Re: Ab-initio evaluation tuning

Posted: Wed Aug 30, 2017 6:03 pm
by Evert
jdart wrote: So I guess you are using batching? SGD generally makes most sense when you have noisy observations. And batching is not actually more performant, according to recent research.
Really? The page I read suggested otherwise, but it makes some sense sense that it wouldn't matter much in the end if you average the gradients first, or if you apply them one after the other.
Anyway, I did notice that the values become very unstable if I don't batch the positions at each iteration, but perhaps I shouldn't look at what happens from one iteration to the next, and only look at what happens in the end.
Anyway, regardless of the optimization method, I think you need to code for special-case low-material endgames, such as Rook vs minor, which is generally drawn, as well as known draw positions such as King vs two Knights. Don't tune piece values for these endgames because the material balance does not predict the result well.
Indeed, I haven't done that yet. Such positions shouldn't be in the set though, but I'll double check that.

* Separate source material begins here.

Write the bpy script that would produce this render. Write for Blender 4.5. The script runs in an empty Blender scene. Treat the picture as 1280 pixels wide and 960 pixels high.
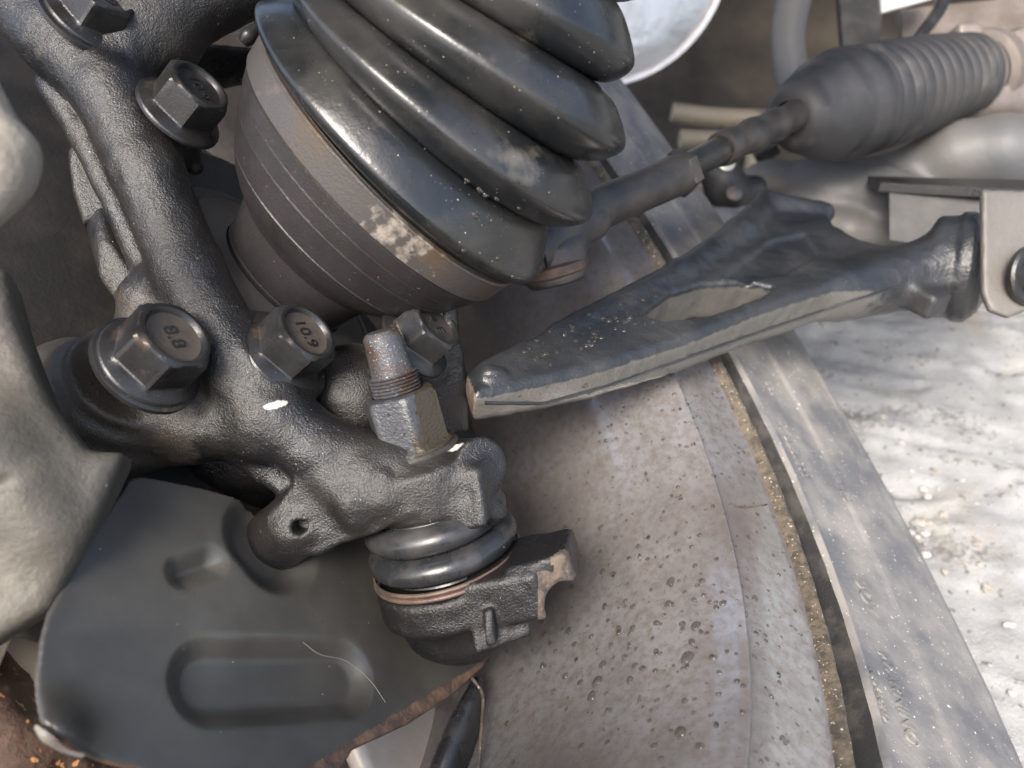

Re: Ab-initio evaluation tuning

Posted: Wed Aug 30, 2017 7:54 pm
by AlvaroBegue
Evert wrote:
jdart wrote: Anyway, regardless of the optimization method, I think you need to code for special-case low-material endgames, such as Rook vs minor, which is generally drawn, as well as known draw positions such as King vs two Knights. Don't tune piece values for these endgames because the material balance does not predict the result well.
Indeed, I haven't done that yet. Such positions shouldn't be in the set though, but I'll double check that.
I would discard any positions with 6 men or fewer, since we can get those from EGTBs. That should take care of most of the special cases.

I would also be curious if you get the same results using my collection of positions: https://bitbucket.org/alonamaloh/ruy_tu ... th_results

These were collected from calls to the evaluation function in RuyDos. I labelled them with a result by playing a very quick game of Stockfish against itself. I then replaced each position with the position that the quiescence search score came from.